» Entries shown

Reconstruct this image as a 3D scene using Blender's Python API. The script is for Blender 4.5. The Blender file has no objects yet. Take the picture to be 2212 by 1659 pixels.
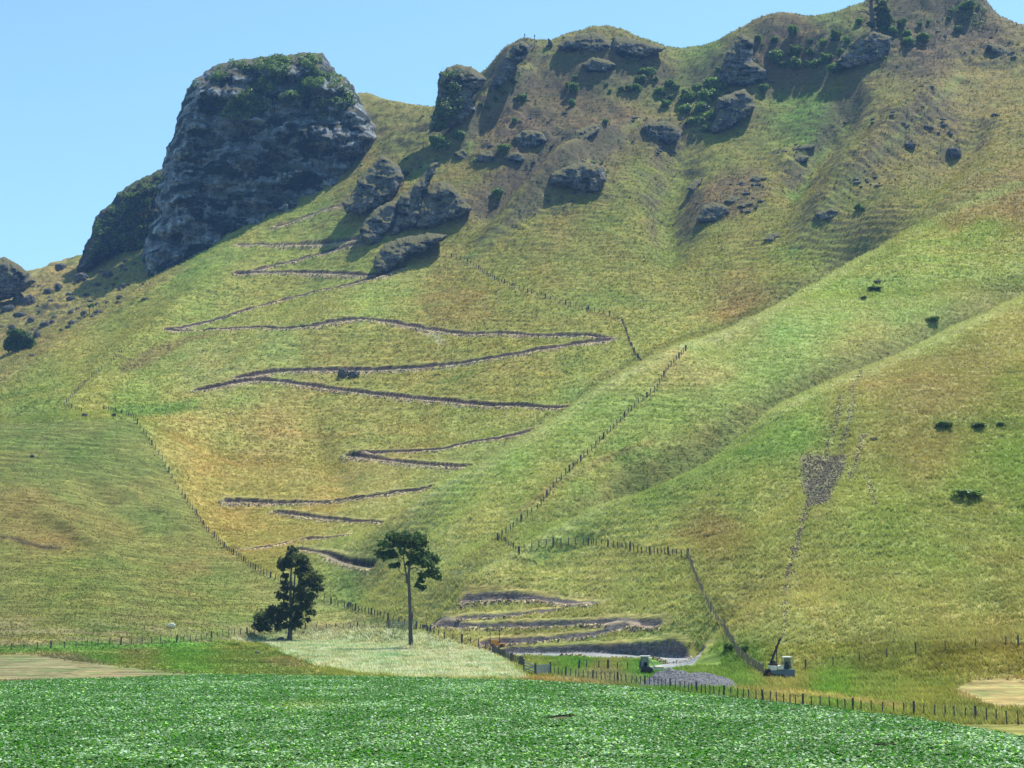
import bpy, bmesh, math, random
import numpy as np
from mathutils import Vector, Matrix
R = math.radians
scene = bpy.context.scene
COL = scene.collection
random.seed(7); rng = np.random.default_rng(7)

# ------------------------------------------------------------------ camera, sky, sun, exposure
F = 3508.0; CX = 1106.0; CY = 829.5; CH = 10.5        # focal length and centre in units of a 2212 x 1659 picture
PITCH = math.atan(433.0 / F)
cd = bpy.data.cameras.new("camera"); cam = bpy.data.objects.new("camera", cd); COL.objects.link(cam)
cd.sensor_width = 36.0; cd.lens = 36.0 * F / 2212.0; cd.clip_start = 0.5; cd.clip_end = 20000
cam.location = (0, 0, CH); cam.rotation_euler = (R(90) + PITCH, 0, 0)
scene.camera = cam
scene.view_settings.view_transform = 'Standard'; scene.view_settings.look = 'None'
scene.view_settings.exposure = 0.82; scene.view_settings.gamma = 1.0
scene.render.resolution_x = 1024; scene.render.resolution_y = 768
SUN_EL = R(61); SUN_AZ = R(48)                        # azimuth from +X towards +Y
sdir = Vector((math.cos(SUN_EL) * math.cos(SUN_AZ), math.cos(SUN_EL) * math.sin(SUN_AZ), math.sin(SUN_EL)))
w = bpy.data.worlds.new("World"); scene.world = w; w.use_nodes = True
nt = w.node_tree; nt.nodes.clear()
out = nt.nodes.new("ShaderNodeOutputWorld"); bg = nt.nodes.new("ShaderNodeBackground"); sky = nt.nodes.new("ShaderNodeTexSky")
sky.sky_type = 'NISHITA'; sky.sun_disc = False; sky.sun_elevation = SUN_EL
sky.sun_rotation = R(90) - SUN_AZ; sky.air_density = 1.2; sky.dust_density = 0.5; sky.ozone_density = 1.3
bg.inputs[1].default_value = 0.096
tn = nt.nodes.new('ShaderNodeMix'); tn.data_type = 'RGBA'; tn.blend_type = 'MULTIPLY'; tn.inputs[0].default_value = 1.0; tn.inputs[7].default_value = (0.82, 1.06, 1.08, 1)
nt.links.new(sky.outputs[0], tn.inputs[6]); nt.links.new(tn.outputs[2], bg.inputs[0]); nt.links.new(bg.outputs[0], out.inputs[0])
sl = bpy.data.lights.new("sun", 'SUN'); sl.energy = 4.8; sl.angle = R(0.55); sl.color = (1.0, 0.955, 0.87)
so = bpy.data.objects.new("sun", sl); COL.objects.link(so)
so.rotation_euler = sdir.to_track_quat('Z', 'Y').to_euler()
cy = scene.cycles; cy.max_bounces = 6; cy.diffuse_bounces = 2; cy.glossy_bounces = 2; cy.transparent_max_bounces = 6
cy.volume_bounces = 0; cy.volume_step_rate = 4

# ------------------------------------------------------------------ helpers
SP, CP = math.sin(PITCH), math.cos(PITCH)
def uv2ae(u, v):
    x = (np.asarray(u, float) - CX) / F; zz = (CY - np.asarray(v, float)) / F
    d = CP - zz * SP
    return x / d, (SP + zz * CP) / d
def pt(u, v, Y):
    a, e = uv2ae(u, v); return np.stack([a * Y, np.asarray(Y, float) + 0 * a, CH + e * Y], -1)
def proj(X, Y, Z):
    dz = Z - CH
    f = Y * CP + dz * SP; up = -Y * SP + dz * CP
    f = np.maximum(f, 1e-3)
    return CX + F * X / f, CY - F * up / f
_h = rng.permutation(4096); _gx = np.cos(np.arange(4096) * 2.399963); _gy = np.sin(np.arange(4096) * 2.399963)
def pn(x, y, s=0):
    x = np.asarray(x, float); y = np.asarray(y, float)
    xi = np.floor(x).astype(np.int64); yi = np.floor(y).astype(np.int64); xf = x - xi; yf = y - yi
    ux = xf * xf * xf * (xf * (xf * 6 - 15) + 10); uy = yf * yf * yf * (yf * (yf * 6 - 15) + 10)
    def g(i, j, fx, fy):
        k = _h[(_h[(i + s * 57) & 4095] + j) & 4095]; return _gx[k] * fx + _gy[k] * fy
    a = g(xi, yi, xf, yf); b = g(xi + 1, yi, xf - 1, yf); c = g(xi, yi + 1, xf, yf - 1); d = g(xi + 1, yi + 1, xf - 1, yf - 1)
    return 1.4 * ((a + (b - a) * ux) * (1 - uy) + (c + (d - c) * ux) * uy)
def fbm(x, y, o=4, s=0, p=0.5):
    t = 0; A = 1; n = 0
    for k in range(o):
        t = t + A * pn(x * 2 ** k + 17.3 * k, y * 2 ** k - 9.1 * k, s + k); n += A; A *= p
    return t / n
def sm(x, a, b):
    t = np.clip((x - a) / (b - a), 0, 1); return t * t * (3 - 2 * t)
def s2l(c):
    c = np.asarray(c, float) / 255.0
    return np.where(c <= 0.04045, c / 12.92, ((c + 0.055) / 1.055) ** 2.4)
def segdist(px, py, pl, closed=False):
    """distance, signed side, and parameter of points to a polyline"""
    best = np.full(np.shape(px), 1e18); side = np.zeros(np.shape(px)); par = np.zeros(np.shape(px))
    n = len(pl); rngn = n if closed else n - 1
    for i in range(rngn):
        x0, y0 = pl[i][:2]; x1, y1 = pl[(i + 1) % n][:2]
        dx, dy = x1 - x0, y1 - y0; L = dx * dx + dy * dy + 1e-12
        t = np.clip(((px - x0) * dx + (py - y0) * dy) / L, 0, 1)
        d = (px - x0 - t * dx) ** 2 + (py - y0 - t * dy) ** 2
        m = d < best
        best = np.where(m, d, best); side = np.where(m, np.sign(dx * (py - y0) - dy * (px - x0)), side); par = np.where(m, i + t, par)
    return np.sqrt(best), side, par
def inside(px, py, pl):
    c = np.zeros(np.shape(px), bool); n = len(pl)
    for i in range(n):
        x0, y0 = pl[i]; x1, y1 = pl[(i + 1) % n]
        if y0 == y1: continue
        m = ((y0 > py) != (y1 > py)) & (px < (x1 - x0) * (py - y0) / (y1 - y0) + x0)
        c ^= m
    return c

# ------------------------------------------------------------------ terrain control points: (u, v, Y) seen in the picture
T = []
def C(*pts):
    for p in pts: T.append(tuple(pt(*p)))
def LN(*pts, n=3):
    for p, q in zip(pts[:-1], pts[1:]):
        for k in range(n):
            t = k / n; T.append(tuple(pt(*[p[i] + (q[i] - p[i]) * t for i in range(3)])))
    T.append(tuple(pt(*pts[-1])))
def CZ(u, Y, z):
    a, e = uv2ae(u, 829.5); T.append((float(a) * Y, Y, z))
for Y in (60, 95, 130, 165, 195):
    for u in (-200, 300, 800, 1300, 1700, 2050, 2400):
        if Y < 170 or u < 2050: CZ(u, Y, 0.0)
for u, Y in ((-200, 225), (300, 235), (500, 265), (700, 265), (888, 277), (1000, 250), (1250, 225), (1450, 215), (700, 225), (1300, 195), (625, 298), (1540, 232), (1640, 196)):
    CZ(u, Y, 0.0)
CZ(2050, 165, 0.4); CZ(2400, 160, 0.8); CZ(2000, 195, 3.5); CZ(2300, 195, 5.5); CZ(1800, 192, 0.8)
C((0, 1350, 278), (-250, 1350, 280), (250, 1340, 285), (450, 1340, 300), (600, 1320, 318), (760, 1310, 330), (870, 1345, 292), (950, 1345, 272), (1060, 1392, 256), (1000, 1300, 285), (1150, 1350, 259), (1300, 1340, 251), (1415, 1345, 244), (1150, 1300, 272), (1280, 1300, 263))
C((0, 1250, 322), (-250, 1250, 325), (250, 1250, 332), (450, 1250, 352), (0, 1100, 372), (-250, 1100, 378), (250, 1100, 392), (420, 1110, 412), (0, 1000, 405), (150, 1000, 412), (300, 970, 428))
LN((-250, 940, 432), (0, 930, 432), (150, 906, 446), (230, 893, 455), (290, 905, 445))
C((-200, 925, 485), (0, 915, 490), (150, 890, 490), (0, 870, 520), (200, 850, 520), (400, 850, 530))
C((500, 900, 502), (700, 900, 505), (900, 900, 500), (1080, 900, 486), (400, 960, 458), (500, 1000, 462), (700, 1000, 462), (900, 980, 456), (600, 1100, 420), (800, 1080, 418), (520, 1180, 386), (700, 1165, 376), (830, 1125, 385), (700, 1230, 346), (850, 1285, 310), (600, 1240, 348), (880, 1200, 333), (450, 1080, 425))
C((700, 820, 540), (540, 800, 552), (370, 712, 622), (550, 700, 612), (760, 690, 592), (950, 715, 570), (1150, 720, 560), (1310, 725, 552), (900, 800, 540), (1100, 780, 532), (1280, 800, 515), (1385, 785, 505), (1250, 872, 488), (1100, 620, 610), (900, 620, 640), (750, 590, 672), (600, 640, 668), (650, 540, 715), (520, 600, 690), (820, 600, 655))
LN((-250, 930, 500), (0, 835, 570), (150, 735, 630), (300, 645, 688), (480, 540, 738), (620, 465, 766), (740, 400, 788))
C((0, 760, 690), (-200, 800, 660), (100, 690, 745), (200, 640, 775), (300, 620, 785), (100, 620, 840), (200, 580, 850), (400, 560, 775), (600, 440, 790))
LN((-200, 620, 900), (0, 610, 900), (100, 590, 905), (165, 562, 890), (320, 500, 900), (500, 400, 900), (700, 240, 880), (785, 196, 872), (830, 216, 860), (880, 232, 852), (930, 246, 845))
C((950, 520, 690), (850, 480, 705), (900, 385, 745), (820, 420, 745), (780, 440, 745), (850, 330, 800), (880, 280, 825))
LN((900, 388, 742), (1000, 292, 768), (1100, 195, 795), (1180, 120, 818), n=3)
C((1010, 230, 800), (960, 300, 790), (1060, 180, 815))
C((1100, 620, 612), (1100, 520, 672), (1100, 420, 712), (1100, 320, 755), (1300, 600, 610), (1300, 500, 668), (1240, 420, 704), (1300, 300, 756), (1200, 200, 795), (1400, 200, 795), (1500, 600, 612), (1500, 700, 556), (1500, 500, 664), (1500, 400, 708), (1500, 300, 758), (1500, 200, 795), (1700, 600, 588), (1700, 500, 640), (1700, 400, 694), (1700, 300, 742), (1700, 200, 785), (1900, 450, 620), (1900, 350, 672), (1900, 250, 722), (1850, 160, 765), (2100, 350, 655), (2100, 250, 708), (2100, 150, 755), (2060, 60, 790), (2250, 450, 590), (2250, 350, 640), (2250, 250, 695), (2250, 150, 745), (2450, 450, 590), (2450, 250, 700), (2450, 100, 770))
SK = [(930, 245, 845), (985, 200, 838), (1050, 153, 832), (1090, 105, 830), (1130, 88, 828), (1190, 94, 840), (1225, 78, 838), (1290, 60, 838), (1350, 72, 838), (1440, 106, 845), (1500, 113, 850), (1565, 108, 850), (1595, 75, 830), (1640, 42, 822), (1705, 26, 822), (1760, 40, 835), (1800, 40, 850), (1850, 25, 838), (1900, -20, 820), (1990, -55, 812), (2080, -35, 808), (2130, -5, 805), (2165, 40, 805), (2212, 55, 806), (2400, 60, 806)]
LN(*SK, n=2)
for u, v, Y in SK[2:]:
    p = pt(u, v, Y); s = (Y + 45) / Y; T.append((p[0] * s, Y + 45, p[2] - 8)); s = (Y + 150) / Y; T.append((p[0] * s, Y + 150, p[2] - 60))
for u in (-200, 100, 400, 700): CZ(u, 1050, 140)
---
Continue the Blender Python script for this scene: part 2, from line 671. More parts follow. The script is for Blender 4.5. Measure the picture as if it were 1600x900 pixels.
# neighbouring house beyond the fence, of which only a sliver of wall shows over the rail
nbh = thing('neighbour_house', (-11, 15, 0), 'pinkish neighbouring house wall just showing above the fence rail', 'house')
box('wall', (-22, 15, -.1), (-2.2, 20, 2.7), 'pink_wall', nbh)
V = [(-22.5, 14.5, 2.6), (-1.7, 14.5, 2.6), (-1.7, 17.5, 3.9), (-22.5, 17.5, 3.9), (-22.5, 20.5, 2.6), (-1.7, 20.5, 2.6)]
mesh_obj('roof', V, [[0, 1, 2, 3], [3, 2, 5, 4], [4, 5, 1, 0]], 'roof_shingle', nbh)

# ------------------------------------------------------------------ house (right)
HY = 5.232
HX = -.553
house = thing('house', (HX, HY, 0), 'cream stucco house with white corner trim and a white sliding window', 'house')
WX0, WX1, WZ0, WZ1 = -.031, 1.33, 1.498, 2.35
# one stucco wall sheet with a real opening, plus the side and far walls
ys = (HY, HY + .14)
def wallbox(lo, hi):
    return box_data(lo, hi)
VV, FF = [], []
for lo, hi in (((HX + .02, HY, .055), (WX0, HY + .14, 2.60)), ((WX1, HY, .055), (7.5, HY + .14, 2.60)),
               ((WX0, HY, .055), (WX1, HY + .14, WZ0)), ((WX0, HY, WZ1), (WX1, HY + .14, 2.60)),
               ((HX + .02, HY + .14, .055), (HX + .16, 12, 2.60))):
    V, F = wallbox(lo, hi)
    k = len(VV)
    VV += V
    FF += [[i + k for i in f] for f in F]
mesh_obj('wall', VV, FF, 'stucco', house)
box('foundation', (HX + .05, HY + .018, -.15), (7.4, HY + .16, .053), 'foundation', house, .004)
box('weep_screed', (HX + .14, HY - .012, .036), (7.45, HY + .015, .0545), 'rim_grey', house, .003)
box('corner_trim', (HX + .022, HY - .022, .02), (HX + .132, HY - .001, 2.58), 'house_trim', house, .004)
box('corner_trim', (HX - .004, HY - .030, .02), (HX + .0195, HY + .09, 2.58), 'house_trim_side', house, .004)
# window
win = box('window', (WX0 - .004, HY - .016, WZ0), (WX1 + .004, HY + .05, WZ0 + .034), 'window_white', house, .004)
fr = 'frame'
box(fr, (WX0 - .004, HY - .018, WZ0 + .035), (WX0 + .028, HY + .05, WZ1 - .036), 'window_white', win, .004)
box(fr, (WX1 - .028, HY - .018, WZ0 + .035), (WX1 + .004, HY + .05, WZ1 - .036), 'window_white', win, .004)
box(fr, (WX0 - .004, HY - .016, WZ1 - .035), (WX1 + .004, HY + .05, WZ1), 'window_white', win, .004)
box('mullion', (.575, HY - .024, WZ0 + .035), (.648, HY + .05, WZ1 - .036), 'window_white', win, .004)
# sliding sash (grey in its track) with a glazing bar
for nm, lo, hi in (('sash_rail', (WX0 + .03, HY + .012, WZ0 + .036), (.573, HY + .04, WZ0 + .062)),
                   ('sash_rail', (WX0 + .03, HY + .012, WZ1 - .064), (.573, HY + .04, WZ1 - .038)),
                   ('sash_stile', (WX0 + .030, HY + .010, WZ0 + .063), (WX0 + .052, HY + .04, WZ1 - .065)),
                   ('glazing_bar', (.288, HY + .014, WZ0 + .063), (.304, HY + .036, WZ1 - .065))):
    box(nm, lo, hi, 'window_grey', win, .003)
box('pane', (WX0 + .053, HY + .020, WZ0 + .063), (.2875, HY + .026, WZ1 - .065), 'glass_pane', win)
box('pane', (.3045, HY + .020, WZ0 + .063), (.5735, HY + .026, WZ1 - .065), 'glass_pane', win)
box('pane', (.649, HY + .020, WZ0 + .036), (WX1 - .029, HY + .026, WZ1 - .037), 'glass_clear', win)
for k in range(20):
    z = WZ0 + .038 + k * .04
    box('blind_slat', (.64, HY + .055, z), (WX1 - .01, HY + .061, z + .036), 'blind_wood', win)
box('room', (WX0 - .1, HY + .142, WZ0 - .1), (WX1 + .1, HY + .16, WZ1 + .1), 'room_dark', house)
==
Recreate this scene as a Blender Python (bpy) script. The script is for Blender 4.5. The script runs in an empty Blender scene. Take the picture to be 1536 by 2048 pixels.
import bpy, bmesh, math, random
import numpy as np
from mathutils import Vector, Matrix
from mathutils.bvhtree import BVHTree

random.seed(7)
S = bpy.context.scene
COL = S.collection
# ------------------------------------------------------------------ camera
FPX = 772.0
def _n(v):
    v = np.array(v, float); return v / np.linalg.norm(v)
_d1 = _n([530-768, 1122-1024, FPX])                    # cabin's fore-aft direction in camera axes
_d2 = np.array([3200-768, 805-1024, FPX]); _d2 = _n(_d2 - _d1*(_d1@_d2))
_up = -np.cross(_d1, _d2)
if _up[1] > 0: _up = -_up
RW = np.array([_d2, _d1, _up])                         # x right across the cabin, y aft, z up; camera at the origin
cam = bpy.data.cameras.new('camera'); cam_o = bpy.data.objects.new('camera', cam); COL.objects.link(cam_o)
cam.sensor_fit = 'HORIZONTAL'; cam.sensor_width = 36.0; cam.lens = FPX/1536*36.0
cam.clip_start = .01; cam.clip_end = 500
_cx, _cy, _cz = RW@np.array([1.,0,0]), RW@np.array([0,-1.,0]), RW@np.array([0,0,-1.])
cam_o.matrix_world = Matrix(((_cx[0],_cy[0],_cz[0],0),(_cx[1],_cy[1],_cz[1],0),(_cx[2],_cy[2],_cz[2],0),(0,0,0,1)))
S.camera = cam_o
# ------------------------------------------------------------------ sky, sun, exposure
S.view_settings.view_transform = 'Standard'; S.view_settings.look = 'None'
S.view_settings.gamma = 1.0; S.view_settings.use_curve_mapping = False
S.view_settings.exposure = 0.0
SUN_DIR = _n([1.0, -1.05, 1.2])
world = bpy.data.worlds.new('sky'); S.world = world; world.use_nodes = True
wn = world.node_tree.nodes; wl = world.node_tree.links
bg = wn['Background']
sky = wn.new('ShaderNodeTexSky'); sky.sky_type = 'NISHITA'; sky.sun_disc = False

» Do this
Reproduce the data above exactly, but only from the line containing "Reconstruct this image" through the line containing "random.seed(7); rng = np.random.default_rng(7)"; skip the pictures.

» Result of this task
Reconstruct this image as a 3D scene using Blender's Python API. The script is for Blender 4.5. The Blender file has no objects yet. Take the picture to be 2212 by 1659 pixels.
import bpy, bmesh, math, random
import numpy as np
from mathutils import Vector, Matrix
R = math.radians
scene = bpy.context.scene
COL = scene.collection
random.seed(7); rng = np.random.default_rng(7)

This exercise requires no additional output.